Considering progress

I thought we had some great conversations today about progress and our personal responsibility in shaping what we see as progress. I’m reminded of three things this morning as I consider this: 1) A student in class the other day said that without technology he would not have been able to email me over the weekend about a paper due on the upcoming Monday. Is this progress? As a professor I would rather that student start working on the assignment earlier and have them talk to me in person about the assignment so that we could really delve into his thought process for the paper. But now, with technology, I lose the face-to face time which I think is unfortunate. 2) I also have lost some important “ho-hum” time with my newly acquired iphone. As I mentioned in class I had a flip phone until last October, which I had for 9 years. It was quite traumatizing to have to get rid of it and I was concerned that I might change my habits if I did get an iphone. While I’m not on it all the time, I do find myself turning to it for entertainment when I’m bored rather than just sitting with my thoughts….and I’m not sure this is healthy. Which brings me to 3) Louis C. K has an awesome clip about iphones and technology: http://www.youtube.com/watch?v=5HbYScltf1c

If you get a chance to watch it, let me know your thoughts. Also, as you make choices today, consider why you make them. Are we making choices in the name of progress?

happy 3rd day of NI Week!



  1. i still have a flip phone so i don’t understand the hype of smart phones. they just aren’t a necessity for me. the video was funny though, cant watch it in the library though (too loud)

  2. On behalf of the iPhone:
    I do acknowledge the potential for a smart phone, or technology in general, to detract for “ho-hum” time or personal reflection etc. To juxtapose this point, I would like to give credit where credit is due. My personal experience with the iPhone has been positive. It increases my ability to connect with humanity; via phone call, iMessage, Facebook Messenger, Google Hangout, Gmail, and Snapchat allow me to meet my friends on their preferred mode of communication no matter where they are in the country or world. The contact I have with people through these modes is rewarding, and a decent supplement to being in their physical presence. Amid the hustle of millennial life, my iPhone helps me connect to people, slowing down all of our lives, for just a few moments.

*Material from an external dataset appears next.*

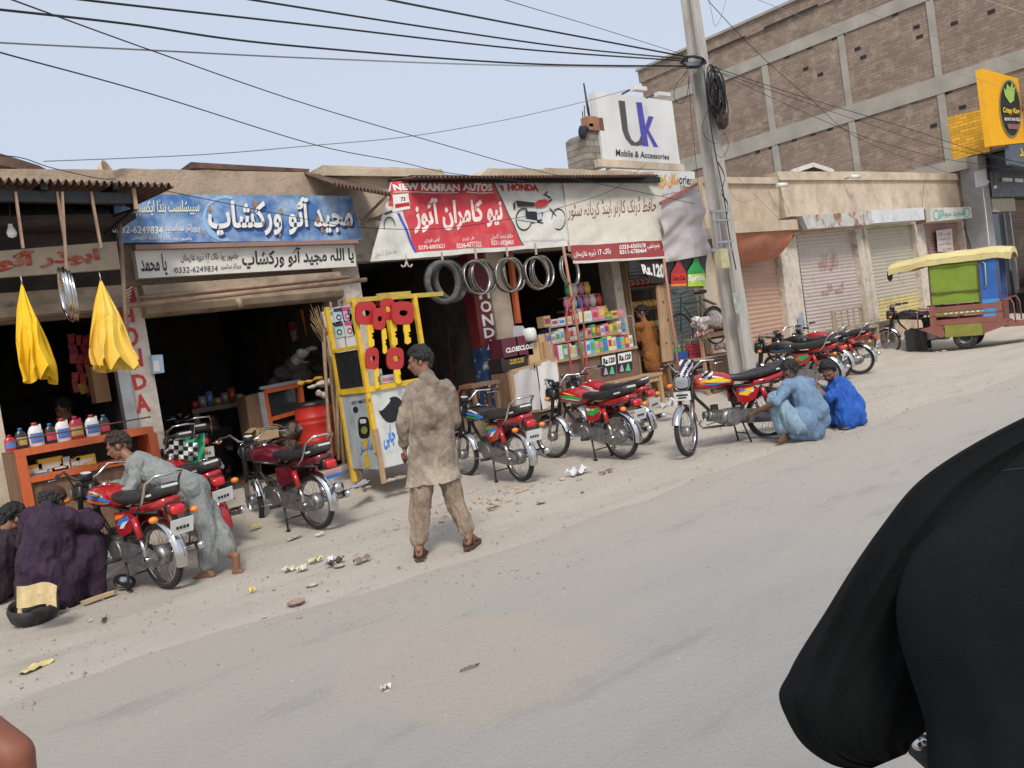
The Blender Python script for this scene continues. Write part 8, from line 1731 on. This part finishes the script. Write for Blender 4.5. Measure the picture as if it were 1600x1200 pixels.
# rubbish mound
mb=MB(mat('plaster_rubble',(.45,.38,.3),.95,var=.3,sc=15,bump=.6))
random.seed(9)
c0=G(790,776)
for i in range(75):
    x=c0.x+random.gauss(0,.6); y=c0.y+random.gauss(0,.28); s=random.uniform(.008,.036); q=V((x,y,gfun(x,y)+s*.15)); mb.box(q,(s*1.6,s*1.2,s*.8),Matrix.Rotation(random.uniform(0,3),3,V((random.random(),random.random(),1)).normalized()))
o=mb.build('plaster_rubble',None,None,False); tag(o,'spill of broken plaster crumbs behind the stained man','rubble',None,'stuff')
# tub and lamp shell in the left foreground
T=Thing('rubber_tub','black rubber tub with tan cracked lid cloth and tan lining at the lower left','tub',G(55,975)); c=G(56,968)+V((0,0,-.01)); D0=c
T.part('tub_body',MB(blackrub).lathe([(0,.01),(.12,.01),(.17,.05),(.185,.12),(.17,.16),(.16,.15),(.165,.11),(.15,.05),(0,.03)],c,V((-.05,-.22,1)).normalized(),30)); tan_=mat('cracked_tan_vinyl',(.5,.38,.18),.6,var=.2,sc=12,c2=(.06,.045,.03),c2sc=7,c2t=.63,c2s=.04)
T.part('lid',MB(tan_).grid(lambda u,v:PD(26+63*u-3*math.sin(v*3)*(u-.5),916+34*v+3*math.sin(u*6)-5*math.sin(math.pi*u),6.25-.1*v+.02*math.sin(u*9)),14,8).grid(lambda u,v:PD(26+63*u,916+34*v+3*math.sin(u*6)-5*math.sin(math.pi*u),6.32),14,8)); T.part('lining',MB(tan_).torus(c+V((0,-.02,.1)),V((-.12,-.6,1)).normalized(),.1,.018,26,8,.02))
T=Thing('lamp_shell','chrome and black lamp shell lying on the ground under the nearest motorcycle','lamp part',G(195,922)); c=G(196,918)+V((0,0,.05)); T.part('shell',MB(chrome).lathe([(0,-.05),(.05,-.045),(.085,-.01),(.09,.01),(.08,.012),(0,.01)],c,V((.2,-.5,.8)).normalized(),20).set(black).lathe([(.06,.013),(.09,.0135),(.092,-.0)],c,V((.2,-.5,.8)).normalized(),20))
T=Thing('loose_exhaust','old grey exhaust pipe lying beneath the motorcycle under repair','exhaust pipe',G(1180,690)); T.part('pipe',MB(alu).tube([G(1188,688)+V((0,0,.03)),G(1230,686)+V((0,0,.03))],[.02,.028],8))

  3. I agreed with much of Louis C.K.’s argument against phones, particularly when he discussed what overstimulation does to our collective consciousness. More and more it seems that people are anxious when they aren’t being entertained. Constant entertainment takes away any possibility of “ho-hum” time because it has become extremely difficult to be still rather than seek easy pleasures. This behavior seems especially prevalent in children, of our generation and younger usually, who are growing and branching into a world where social interactions define one’s life without sufficient roots.